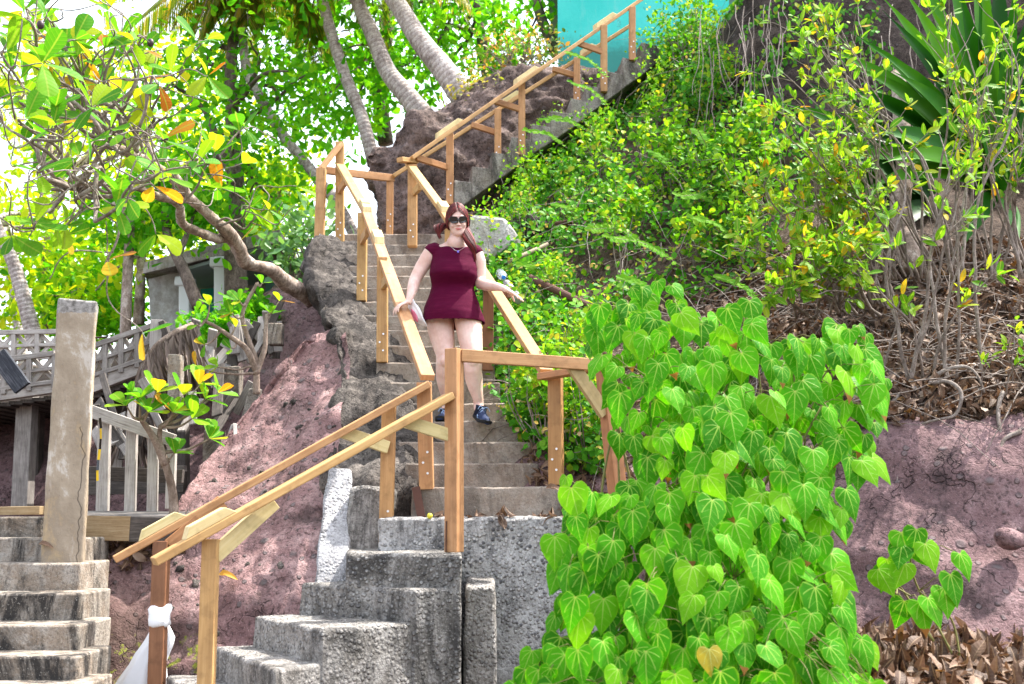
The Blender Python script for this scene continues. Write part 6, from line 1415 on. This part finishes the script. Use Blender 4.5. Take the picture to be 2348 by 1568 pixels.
# bits dropped about
def bit(name,lab,cat,fn): mb=MB(); fn(mb); return mb
o=MB(); o.ball(P(985,1190,6.96)+Vector((0,0,.02)),.018); oo=o.build('fruit',m_plain('yellow_fruit',(.70,.62,.05),.5),smooth=True); tag(oo,'small yellow fruit lying on the landing beside the rusty plate','fruit')
o=MB(); o.ball(P(1372,905,7.9),.045,.04,.04); 
dl=[]
for x,y,Y,s,lab in ((1218,1030,7.75,.20,'big curled yellow brown leaf hanging on the second step edge'),(900,1338,6.3,.08,'orange leaf curled on the lower stair tread'),(500,1318,7.2,.12,'orange leaf caught on the pink rock behind the near post'),(458,1393,7.0,.07,'small yellow leaf on the pink rock between the two near posts'),(357,1290,7.55,.1,'yellow orange leaf on the rock under the lower rail end'),(1250,1120,7.0,.12,'brown leaf lying at the right end of the landing'),(88,1248,6.85,.09,'red brown leaf on the top left step')):
    o=leaves('fallen_leaf',T_DRY[:1],[P(x,y,Y)],[Vector((1,-.3,.15))],[Vector((.1,-.6,.8))],[s],m_leaf('fallen_orange_leaf',[(.0,(.55,.25,.03)),(1,(.60,.36,.04))],.3,.5) if 'brown' not in lab else L_LITTER,origin=P(x,y,Y)); tag(o,lab,'leaf')
# litter under deck and on treads
q,n=sample(slope,500,lambda x,y: inpoly(x,y,[(190,1270),(430,1190),(430,1260),(300,1310),(190,1320)]))
o=leaves('leaf_litter',T_DRY,q+n*.02,rvec(len(q)),n+rvec(len(q))*.5,rng.uniform(.05,.10,len(q)),L_LITTER); tag(o,'dry leaves piled under the tan deck edge','leaves',None,'stuff')
tp_=[];
for i in range(60): x=random.uniform(-.5,.6); tp_.append((x,random.uniform(6.95,7.24),kz[0]+.012))
o=leaves('fallen_leaves',T_DRY,tp_,rvec(60)*np.array([1,1,.15]),rvec(60)*.3+np.array([0,0,1]),rng.uniform(.05,.1,60),L_LITTER); tag(o,'brown leaves strewn along the landing','leaves',None,'stuff')
# pumice-like stones stuck in the pink slope
th=None; q,n=sample(slope,70,lambda x,y: inpoly(x,y,[(200,1500),(430,1160),(770,780),(775,1000),(720,1330),(560,1420),(450,1560)]))
mb=MB()
for a,b in zip(q,n):
    r=random.choice((.010,.014,.018,.030))*random.uniform(.8,1.2); k0=len(mb.v); mb.ball(Vector(a)-Vector(b)*r*.25,r*random.uniform(.9,1.5),r,r*random.uniform(.7,1.0),Matrix.Rotation(random.uniform(0,3),3,'Y'),9,6)
    for i in range(k0,len(mb.v)): mb.v[i]=tuple(Vector(mb.v[i])+noise.noise_vector(Vector(mb.v[i])*40)*r*.55)
o=mb.build('embedded_stones',ROCK_BLACK,smooth=True); tag(o,'dark pebbles embedded in the pink rock','stones',None,'stuff')
# ================================================================== LIGHT, SKY, CAMERA
SUN_EL,SUN_AZ=R(60),R(66)   # azimuth measured from +Y towards +X
sc=bpy.context.scene
w=bpy.data.worlds.new('World'); sc.world=w; w.use_nodes=True; nt=w.node_tree; nt.nodes.clear()
sky=nt.nodes.new('ShaderNodeTexSky'); sky.sky_type='NISHITA'; sky.sun_disc=False; sky.sun_elevation=SUN_EL; sky.sun_rotation=SUN_AZ; sky.air_density=1.0; sky.dust_density=2.5; sky.ozone_density=1.0
bg=nt.nodes.new('ShaderNodeBackground'); bg.inputs[1].default_value=.15; ow=nt.nodes.new('ShaderNodeOutputWorld'); hz=nt.nodes.new('ShaderNodeHueSaturation'); hz.inputs['Saturation'].default_value=.42; nt.links.new(sky.outputs[0],hz.inputs['Color']); nt.links.new(hz.outputs[0],bg.inputs[0]); nt.links.new(bg.outputs[0],ow.inputs[0])
sl=bpy.data.lights.new('sun','SUN'); sl.energy=2.4; sl.angle=R(.5); sl.color=(1,.95,.87); so=bpy.data.objects.new('sun',sl); C.objects.link(so)
dirs=Vector((math.sin(SUN_AZ)*math.cos(SUN_EL),math.cos(SUN_AZ)*math.cos(SUN_EL),math.sin(SUN_EL))); so.location=dirs*40; so.rotation_euler=dirs.to_track_quat('Z','Y').to_euler()
cam=bpy.data.cameras.new('camera'); cam.sensor_width=36; cam.lens=36*F/W; cam.clip_end=600; cam.clip_start=.05; co=bpy.data.objects.new('camera',cam); C.objects.link(co); co.location=(0,0,CAMZ); co.rotation_euler=(math.pi/2+PITCH,0,0)
cam.dof.use_dof=True; cam.dof.focus_distance=7.8; cam.dof.aperture_fstop=3.2
sc.camera=co
sc.view_settings.view_transform='Standard'; sc.view_settings.look='None'; sc.view_settings.gamma=1; sc.view_settings.exposure=2.2
sc.cycles.use_denoising=True; sc.cycles.max_bounces=8; sc.cycles.transparent_max_bounces=4
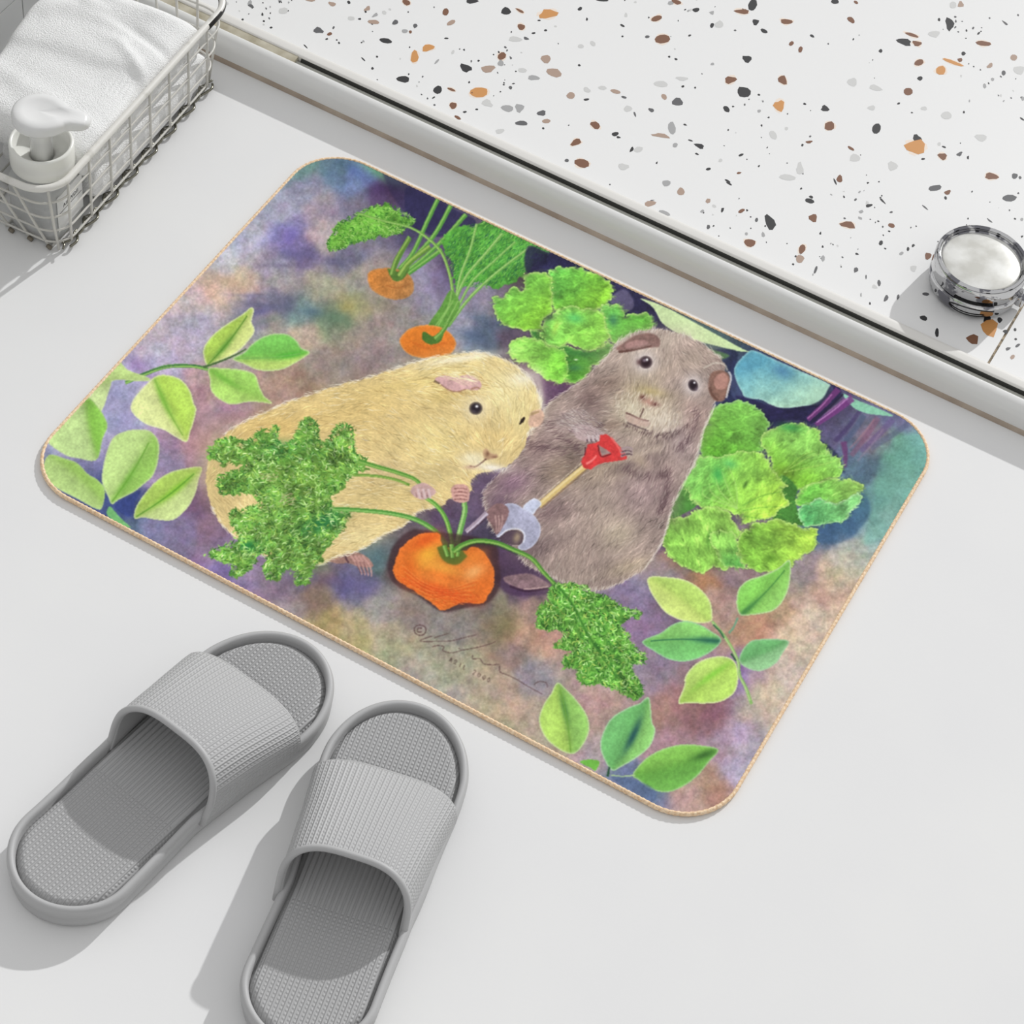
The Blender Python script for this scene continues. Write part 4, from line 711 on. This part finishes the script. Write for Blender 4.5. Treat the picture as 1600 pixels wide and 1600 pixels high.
# small specks, plus further chips on the slab beyond the picture
cl=[(rc.uniform(-.42,.6),rc.uniform(.28,1.1)) for _ in range(75)]
for i in range(1500):
    if rc.random()<.7:
        c=rc.choice(cl); x=c[0]+rc.gauss(0,.018); y=c[1]+rc.gauss(0,.018)
    else: x=rc.uniform(-.5,.7); y=rc.uniform(.277,1.2)
    if y<.2735 or x<-.54 or abs(x-.2805)<.003: continue
    q=CR.T@(np.array([x,y,ZT])-CP); px,py=800+FP*q[0]/q[2],800+FP*q[1]/q[2]
    big=rc.random()
    s=rc.uniform(1.6,3.6) if big<.9 else rc.uniform(4,7)
    chip(px,py,s*rc.uniform(1,1.7),s,rc.uniform(0,180),rc.choice('KKKKDDDMG') if s<4 else rc.choice('GGMM'),6,1)
for i in range(300):
    x=rc.uniform(-.5,1.2); y=rc.uniform(.3,1.3)
    q=CR.T@(np.array([x,y,ZT])-CP); px,py=800+FP*q[0]/q[2],800+FP*q[1]/q[2]
    if -5<px<1610 and -5<py<800: continue
    s=rc.uniform(8,26); chip(px,py,s,s*.6,rc.uniform(0,180),rc.choice('KBOTGGDMB'),9,1)
o=mesh('shower_floor',bmV,TF,[M_terr,mat('floor_grout',(176,160,136),.8,noise=(300.,(110,100,84),.4,.6))]+[CH[k] for k in keys],smooth=False); struct(o)
o.data.polygons.foreach_set('material_index',TM); o.data.update()
# tiled wall on the left: one wall, tiles standing 1 mm proud of the grout
bm=bmesh.new()
def addbox(bm,lo,hi,mi,bev=0):
    r=bmesh.ops.create_cube(bm,size=1)
    for v in r['verts']: v.co=Vector([(lo[i]+hi[i])/2+v.co[i]*(hi[i]-lo[i]) for i in range(3)])
    fs=set(f for v in r['verts'] for f in v.link_faces)
    for f in fs: f.material_index=mi
addbox(bm,(-.57,-.285,-.03),(-.5462,.60,.30),0)
ty=.026
for i in range(18):
    for j in range(6):
        y0=-.26+i*.0475; z0=.004+j*.0475
        addbox(bm,(-.5465,y0,z0),(-.5450,y0+.0463,z0+.0463),1)
me=bpy.data.meshes.new('wall_left'); bm.to_mesh(me); bm.free()
struct(link('wall_left',me,[M_grout,M_tile]))
# ---------- the bath mat
HX,HY,RAD,TH=.2778,.2048,.042,.0036
MC=(.0004,-.0034)
mat_root=thing('bath_mat','rectangular bath mat printed with a painting of two guinea pigs pulling a carrot, tan edge','bath mat',(MC[0],MC[1],0))
pic=paint()
NX,NY=1200,884
gx=np.linspace(-HX,HX,NX); gy=np.linspace(-HY,HY,NY)
GX,GY=np.meshgrid(gx,gy)
W=np.stack([GX+MC[0],GY+MC[1],np.full(GX.shape,TH)],-1)-CP
q=W@CR; U=800+FP*q[...,0]/q[...,2]-PX0; Vv=800+FP*q[...,1]/q[...,2]-PY0
U=np.clip(U,0,PW-2); Vv=np.clip(Vv,0,PH-2); iu=U.astype(int); iv=Vv.astype(int); fu=(U-iu)[...,None]; fv=(Vv-iv)[...,None]
col=(pic[iv,iu]*(1-fu)+pic[iv,iu+1]*fu)*(1-fv)+(pic[iv+1,iu]*(1-fu)+pic[iv+1,iu+1]*fu)*fv
colL=np.where(col<=.04045,col/12.92,((col+.055)/1.055)**2.4)*PRINT_GAIN
colL=np.clip(colL,0,.95)
dx=np.maximum(np.abs(GX)-(HX-RAD),0); dy=np.maximum(np.abs(GY)-(HY-RAD),0)
inside=np.hypot(dx,dy)<RAD-.0004
idx=np.arange(NX*NY).reshape(NY,NX)
fm=inside[:-1,:-1]&inside[1:,:-1]&inside[:-1,1:]&inside[1:,1:]
quads=np.stack([idx[:-1,:-1][fm],idx[:-1,1:][fm],idx[1:,1:][fm],idx[1:,:-1][fm]],-1)
me=bpy.data.meshes.new('printed_top')
me.vertices.add(NX*NY); me.vertices.foreach_set('co',np.stack([GX,GY,np.full(GX.shape,TH)],-1).astype('f4').ravel())
me.loops.add(quads.size); me.loops.foreach_set('vertex_index',quads.astype('i4').ravel())
me.polygons.add(len(quads)); me.polygons.foreach_set('loop_start',np.arange(0,quads.size,4,dtype='i4'))
try: me.polygons.foreach_set('loop_total',np.full(len(quads),4,dtype='i4'))
except Exception: pass
me.update(calc_edges=True)
ca=me.color_attributes.new('print','FLOAT_COLOR','POINT')
ca.data.foreach_set('color',np.concatenate([colL,np.ones(colL.shape[:2]+(1,))],-1).astype('f4').ravel())
bm=bmesh.new(); bm.from_mesh(me); bmesh.ops.delete(bm,geom=[v for v in bm.verts if not v.link_faces],context='VERTS'); bm.to_mesh(me); bm.free()
mp=bpy.data.materials.new('printed_fabric'); mp.use_nodes=True; nt=mp.node_tree; b=nt.nodes['Principled BSDF']; b.inputs['Roughness'].default_value=.85; b.inputs['Specular IOR Level'].default_value=.15
an=nt.nodes.new('ShaderNodeAttribute'); an.attribute_name='print'; nt.links.new(an.outputs['Color'],b.inputs['Base Color'])
tc=nt.nodes.new('ShaderNodeTexCoord'); nz=nt.nodes.new('ShaderNodeTexNoise'); nz.inputs['Scale'].default_value=1400; bp=nt.nodes.new('ShaderNodeBump'); bp.inputs['Strength'].default_value=.12; bp.inputs['Distance'].default_value=.0004
nt.links.new(tc.outputs['Object'],nz.inputs['Vector']); nt.links.new(nz.outputs['Fac'],bp.inputs['Height']); nt.links.new(bp.outputs['Normal'],b.inputs['Normal'])
link('printed_top',me,mp,mat_root)
RR=rrect(HX,HY,RAD,24)
V=[];F=[]
n=len(RR)
for z,k in ((0.,.0),(TH-.0003,.0)):
    for x,y in RR: V.append((x,y,z))
for i in range(n): F.append((i,(i+1)%n,n+(i+1)%n,n+i))
F.append(tuple(range(n))[::-1]); F.append(tuple(range(n,2*n)))
mesh('rubber_backing',V,F,M_back,mat_root,smooth=False)
# stitched tan piping: a fine rope profile around the edge
def dense(P,step):
    out=[]
    for i in range(len(P)):
        a=Vector(P[i]);b_=Vector(P[(i+1)%len(P)]); L=(b_-a).length; k=max(1,int(L/step))
        for j in range(k): out.append(a+(b_-a)*(j/k))
    return out
DP=dense([(x,y,0) for x,y in rrect(HX+.0002,HY+.0002,RAD+.0002,24)],.0011)
V=[];F=[];seg=10
for i,p in enumerate(DP):
    t=(DP[(i+1)%len(DP)]-DP[i-1]).normalized(); nrm=Vector((t.y,-t.x,0))
    for k in range(seg):
        a=2*PI*k/seg
        r=.0015*(1+.10*math.sin(i*1.9+a*1.0)); 
        V.append((p.x+nrm.x*r*math.cos(a),p.y+nrm.y*r*math.cos(a),.0024+ (r*1.3)*math.sin(a)))
for i in range(len(DP)):
    j=(i+1)%len(DP)
    for k in range(seg): F.append((i*seg+k,j*seg+k,j*seg+(k+1)%seg,i*seg+(k+1)%seg))
V=[(x,y,max(z,.0002)) for x,y,z in V]
mesh('edge_piping',V,F,M_bind,mat_root)
# ---------- slide slippers
SL=.262
def wfun(u):
    xs=[0,.03,.06,.11,.155,.19,.215,.24,.27]; ws=[.0425,.0435,.0428,.0412,.0445,.0482,.0492,.0492,.0492]
    w=np.interp(u,xs,ws)
    if u<.044: w*=math.sqrt(max(0,1-((.044-u)/.044)**2))
    if u>SL-.062: w*=max(0,1-((u-(SL-.062))/.062)**2.15)**.5
    return w
def outline(side,bulge):
    P=[]
    us=[SL/2-SL/2*math.cos(PI*k/130) for k in range(131)]
    for u in us: P.append((wfun(u)+.0030*side*math.sin(PI*min(1,max(0,(u-.05)/.2)))*0,u))
    for u in us[::-1][1:-1]: P.append((-wfun(u),u))
    # the big-toe side is fuller than the little-toe side
    return [(v+side*bulge*max(0,(u-.10)/.168)**1.5-side*.004*math.exp(-((u-.12)/.05)**2)*(1 if v*side<0 else .2),u) for v,u in P]
def offs(P,d):
    n=len(P); o=[]
    for i in range(n):
        a=np.array(P[i-1]);b_=np.array(P[(i+1)%n]); t=b_-a; t/=np.linalg.norm(t)+1e-9
        nn=np.array([-t[1],t[0]])   # inward for counter-clockwise outline
        o.append((P[i][0]+nn[0]*d,P[i][1]+nn[1]*d))
    return o
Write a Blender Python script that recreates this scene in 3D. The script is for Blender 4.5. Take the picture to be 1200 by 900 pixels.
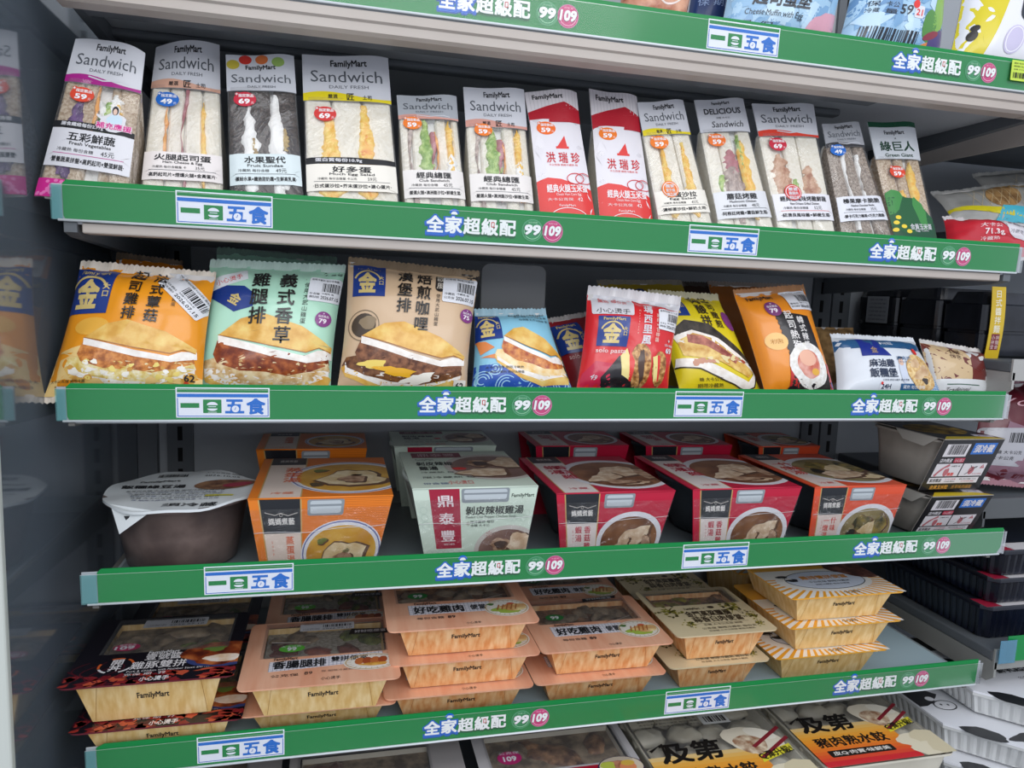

★ ★ ★

• **EXERCISE DESCRIPTION**
Reply with nothing except the number of lines in the listing above that include "Blender".

• **SOLUTION FOR THIS PROBLEM**
3